What you need to do —
Repeat each record exactly. Any picture gets left out.

Exercise material —
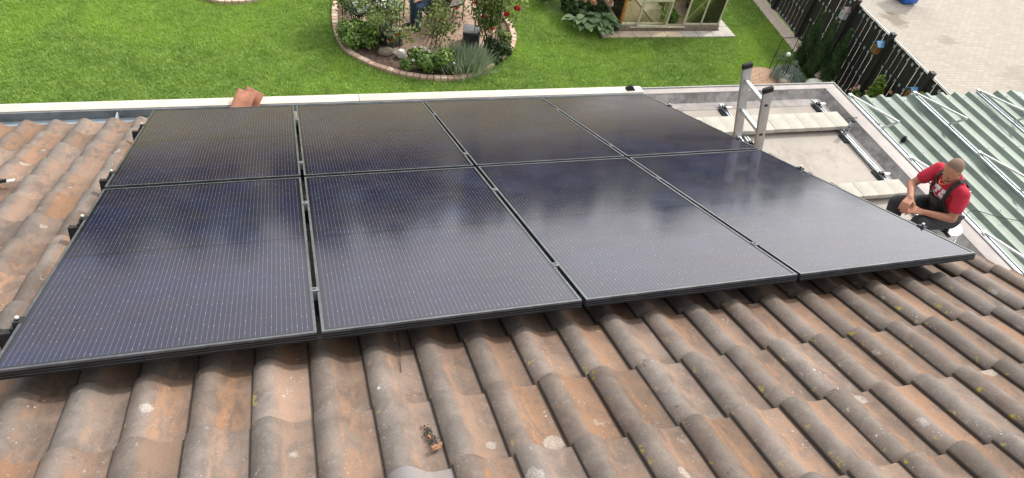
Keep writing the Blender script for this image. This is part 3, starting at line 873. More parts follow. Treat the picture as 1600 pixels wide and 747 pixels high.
P1 = np.stack([gx_ + np.cos(an) * ww, gy_ + np.sin(an) * ww, np.full(n, GZ - .012)], 1)
P2 = np.stack([gx_ + np.cos(la) * le, gy_ + np.sin(la) * le, GZ + hh], 1)
gv = np.stack([P0, P1, P2], 1).reshape(-1, 3)
gme = np_mesh('grass', gv, np.arange(3 * n).reshape(-1, 3), np.repeat(rng.uniform(0, 1, n), 3))
go = link('grass', gme, None, M['grass']); tag(go, 'short mown bright green grass of the garden lawn', 'grass', kind='stuff')

# ------------------------------------------------------------------ foliage
M['leaf_dark'] = attr_mat('dark_leaf', (.018, .042, .014), (.085, .15, .045), .45, .15)
M['leaf_mid'] = attr_mat('mid_leaf', (.065, .135, .033), (.30, .43, .11), .5, .25)
M['leaf_lime'] = attr_mat('lime_leaf', (.10, .19, .03), (.28, .38, .06), .5, .3)
M['leaf_grey'] = attr_mat('grey_green_leaf', (.15, .22, .12), (.46, .54, .38), .6, .2)
M['leaf_rose'] = attr_mat('rose_leaf', (.09, .145, .035), (.32, .38, .13), .5, .25)
M['leaf_hosta'] = attr_mat('hosta_leaf', (.06, .125, .06), (.26, .36, .17), .45, .2)
M['leaf_cypress'] = attr_mat('cypress_spray', (.022, .052, .026), (.12, .19, .085), .6, .2)
M['leaf_yellow'] = attr_mat('yellow_green_leaf', (.15, .17, .03), (.40, .38, .10), .5, .3)
M['bark'] = simple('bark', (.10, .075, .05), .9, 0, .3, 30, .5)
M['cane'] = simple('rose_cane', (.09, .10, .04), .7, 0, .3, 30)
M['red'] = attr_mat('red_petals', (.22, .004, .008), (.55, .02, .03), .6, .2)
M['white_petal'] = attr_mat('white_petals', (.62, .62, .58), (.86, .86, .83), .6, .2)
M['pink_petal'] = attr_mat('pink_petals', (.50, .27, .22), (.78, .58, .52), .6, .2)
M['peach_petal'] = attr_mat('peach_petals', (.34, .16, .09), (.56, .32, .20), .6, .2)

def foliage(name, parent, mat, pos, nrm, L, W, droop=.25):
    v, f, tn = leaves(pos, nrm, L, W, rng, droop)
    org = np.array(parent.location) if parent is not None else 0
    return link(name, np_mesh(name, v - org, f, tn), parent, mat)

def petals(name, parent, mat, centers, r, n=26):
    P = []; Nn = []
    for c in centers:
        d = rng.normal(size=(n, 3)); d /= np.linalg.norm(d, axis=1, keepdims=True); d[:, 2] = np.abs(d[:, 2]) * .8 + d[:, 2] * .2
        P.append(np.array(c) + d * r * rng.uniform(.55, 1., (n, 1))); Nn.append(d)
    return foliage(name, parent, mat, np.concatenate(P), np.concatenate(Nn), r * .95, r * .85, .1)

def bush(name, label, c, rad, n, mat, L, W, lumps=9, cat='bush', stems=7, flowers=None, group=None):
    e = empty(name, (c[0], c[1], GZ), label, cat, group)
    st = MB(); rr = random.Random(int(c[0] * 100))
    for i in range(stems):
        a = rr.uniform(0, 6.28); q = rr.uniform(.2, .7)
        st.tube([(c[0] + rr.uniform(-.06, .06), c[1] + rr.uniform(-.06, .06), GZ), (c[0] + math.cos(a) * rad[0] * q * .5, c[1] + math.sin(a) * rad[1] * q * .5, GZ + (c[2] - GZ) * .6), (c[0] + math.cos(a) * rad[0] * q, c[1] + math.sin(a) * rad[1] * q, c[2] + rad[2] * .3)], [.012, .009, .005], 5)
    st.build('stem', M['bark'], e)
    p, nr = crown_points(n, c, rad, rng, lumps, .45)
    k = p[:, 2] > GZ + .015
    foliage('foliage', e, mat, p[k], nr[k], L, W)
    if flowers:
        fm_, cs, r = flowers
        for q in cs: petals('blossom', e, fm_, [q], r)
    return e

def around(c, rad, n, zlo=.2):
    out = []
    for i in range(n):
        a = random.uniform(0, 6.28); ph = random.uniform(zlo, 1.2)
        out.append((c[0] + rad[0] * math.cos(a) * math.cos(ph), c[1] + rad[1] * math.sin(a) * math.cos(ph), c[2] + rad[2] * math.sin(ph)))
    return out

bush('broadleaf_shrub', 'leafy green shrub at the left front of the rose bed', (2.42, 7.42, -3.78), (.5, .5, .38), 2300, M['leaf_mid'], .09, .06)
foliage('bright_leaves', bpy.data.objects['broadleaf_shrub'], M['leaf_lime'], *crown_points(60, (2.62, 7.3, -3.62), (.25, .2, .15), rng, 4), .14, .10)
fb = (3.36, 6.52, -3.80)
bush('white_flowered_plant', 'low green plant with small white flowers at the front of the rose bed', (3.45, 6.60, -3.78), (.42, .36, .32), 1800, M['leaf_mid'], .085, .06, flowers=(M['white_petal'], around((3.4, 6.6, -3.78), (.27, .22, .22), 9), .028))
bush('rounded_green_plant', 'fresh green plant in the middle of the bed front', (3.88, 6.52, -3.78), (.36, .32, .32), 1500, M['leaf_mid'], .08, .06, flowers=(M['white_petal'], around((3.85, 6.5, -3.8), (.26, .25, .25), 2), .026))
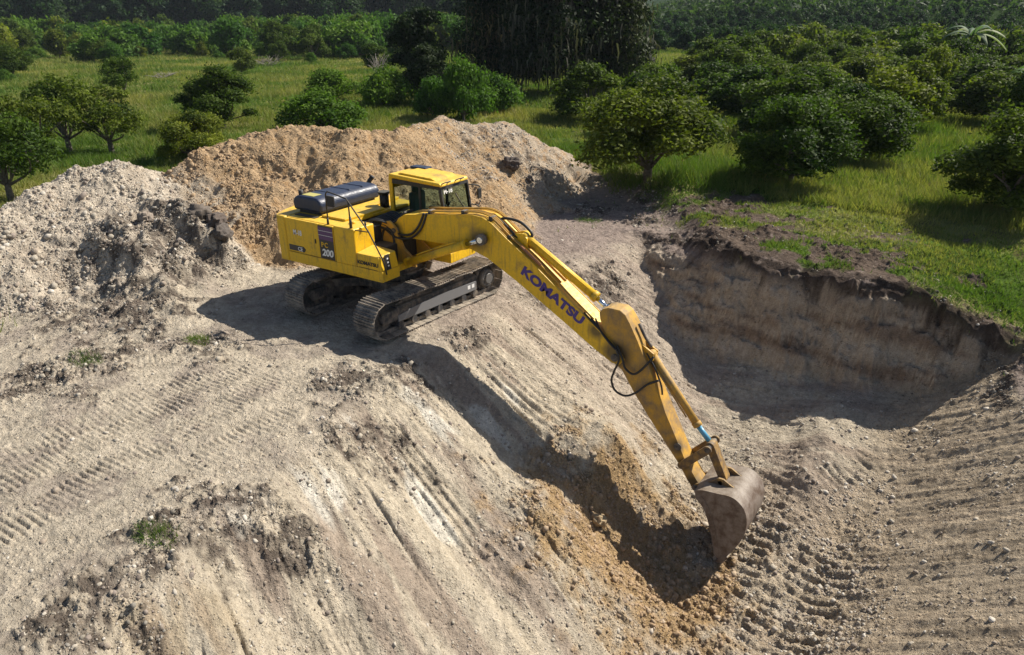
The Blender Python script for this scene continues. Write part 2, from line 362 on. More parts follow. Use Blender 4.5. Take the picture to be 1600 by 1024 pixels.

Reply to the exercise —
Keep writing the Blender script for this image. This is part 3, starting at line 873. More parts follow. Treat the picture as 1600 pixels wide and 747 pixels high.
P1 = np.stack([gx_ + np.cos(an) * ww, gy_ + np.sin(an) * ww, np.full(n, GZ - .012)], 1)
P2 = np.stack([gx_ + np.cos(la) * le, gy_ + np.sin(la) * le, GZ + hh], 1)
gv = np.stack([P0, P1, P2], 1).reshape(-1, 3)
gme = np_mesh('grass', gv, np.arange(3 * n).reshape(-1, 3), np.repeat(rng.uniform(0, 1, n), 3))
go = link('grass', gme, None, M['grass']); tag(go, 'short mown bright green grass of the garden lawn', 'grass', kind='stuff')

# ------------------------------------------------------------------ foliage
M['leaf_dark'] = attr_mat('dark_leaf', (.018, .042, .014), (.085, .15, .045), .45, .15)
M['leaf_mid'] = attr_mat('mid_leaf', (.065, .135, .033), (.30, .43, .11), .5, .25)
M['leaf_lime'] = attr_mat('lime_leaf', (.10, .19, .03), (.28, .38, .06), .5, .3)
M['leaf_grey'] = attr_mat('grey_green_leaf', (.15, .22, .12), (.46, .54, .38), .6, .2)
M['leaf_rose'] = attr_mat('rose_leaf', (.09, .145, .035), (.32, .38, .13), .5, .25)
M['leaf_hosta'] = attr_mat('hosta_leaf', (.06, .125, .06), (.26, .36, .17), .45, .2)
M['leaf_cypress'] = attr_mat('cypress_spray', (.022, .052, .026), (.12, .19, .085), .6, .2)
M['leaf_yellow'] = attr_mat('yellow_green_leaf', (.15, .17, .03), (.40, .38, .10), .5, .3)
M['bark'] = simple('bark', (.10, .075, .05), .9, 0, .3, 30, .5)
M['cane'] = simple('rose_cane', (.09, .10, .04), .7, 0, .3, 30)
M['red'] = attr_mat('red_petals', (.22, .004, .008), (.55, .02, .03), .6, .2)
M['white_petal'] = attr_mat('white_petals', (.62, .62, .58), (.86, .86, .83), .6, .2)
M['pink_petal'] = attr_mat('pink_petals', (.50, .27, .22), (.78, .58, .52), .6, .2)
M['peach_petal'] = attr_mat('peach_petals', (.34, .16, .09), (.56, .32, .20), .6, .2)

def foliage(name, parent, mat, pos, nrm, L, W, droop=.25):
    v, f, tn = leaves(pos, nrm, L, W, rng, droop)
    org = np.array(parent.location) if parent is not None else 0
    return link(name, np_mesh(name, v - org, f, tn), parent, mat)

def petals(name, parent, mat, centers, r, n=26):
    P = []; Nn = []
    for c in centers:
        d = rng.normal(size=(n, 3)); d /= np.linalg.norm(d, axis=1, keepdims=True); d[:, 2] = np.abs(d[:, 2]) * .8 + d[:, 2] * .2
        P.append(np.array(c) + d * r * rng.uniform(.55, 1., (n, 1))); Nn.append(d)
    return foliage(name, parent, mat, np.concatenate(P), np.concatenate(Nn), r * .95, r * .85, .1)

def bush(name, label, c, rad, n, mat, L, W, lumps=9, cat='bush', stems=7, flowers=None, group=None):
    e = empty(name, (c[0], c[1], GZ), label, cat, group)
    st = MB(); rr = random.Random(int(c[0] * 100))
    for i in range(stems):
        a = rr.uniform(0, 6.28); q = rr.uniform(.2, .7)
        st.tube([(c[0] + rr.uniform(-.06, .06), c[1] + rr.uniform(-.06, .06), GZ), (c[0] + math.cos(a) * rad[0] * q * .5, c[1] + math.sin(a) * rad[1] * q * .5, GZ + (c[2] - GZ) * .6), (c[0] + math.cos(a) * rad[0] * q, c[1] + math.sin(a) * rad[1] * q, c[2] + rad[2] * .3)], [.012, .009, .005], 5)
    st.build('stem', M['bark'], e)
    p, nr = crown_points(n, c, rad, rng, lumps, .45)
    k = p[:, 2] > GZ + .015
    foliage('foliage', e, mat, p[k], nr[k], L, W)
    if flowers:
        fm_, cs, r = flowers
        for q in cs: petals('blossom', e, fm_, [q], r)
    return e

def around(c, rad, n, zlo=.2):
    out = []
    for i in range(n):
        a = random.uniform(0, 6.28); ph = random.uniform(zlo, 1.2)
        out.append((c[0] + rad[0] * math.cos(a) * math.cos(ph), c[1] + rad[1] * math.sin(a) * math.cos(ph), c[2] + rad[2] * math.sin(ph)))
    return out

bush('broadleaf_shrub', 'leafy green shrub at the left front of the rose bed', (2.42, 7.42, -3.78), (.5, .5, .38), 2300, M['leaf_mid'], .09, .06)
foliage('bright_leaves', bpy.data.objects['broadleaf_shrub'], M['leaf_lime'], *crown_points(60, (2.62, 7.3, -3.62), (.25, .2, .15), rng, 4), .14, .10)
fb = (3.36, 6.52, -3.80)
bush('white_flowered_plant', 'low green plant with small white flowers at the front of the rose bed', (3.45, 6.60, -3.78), (.42, .36, .32), 1800, M['leaf_mid'], .085, .06, flowers=(M['white_petal'], around((3.4, 6.6, -3.78), (.27, .22, .22), 9), .028))
bush('rounded_green_plant', 'fresh green plant in the middle of the bed front', (3.88, 6.52, -3.78), (.36, .32, .32), 1500, M['leaf_mid'], .08, .06, flowers=(M['white_petal'], around((3.85, 6.5, -3.8), (.26, .25, .25), 2), .026))
The Blender Python script for this scene continues. Write part 2, from line 362 on. More parts follow. Use Blender 4.5. Take the picture to be 1600 by 1024 pixels.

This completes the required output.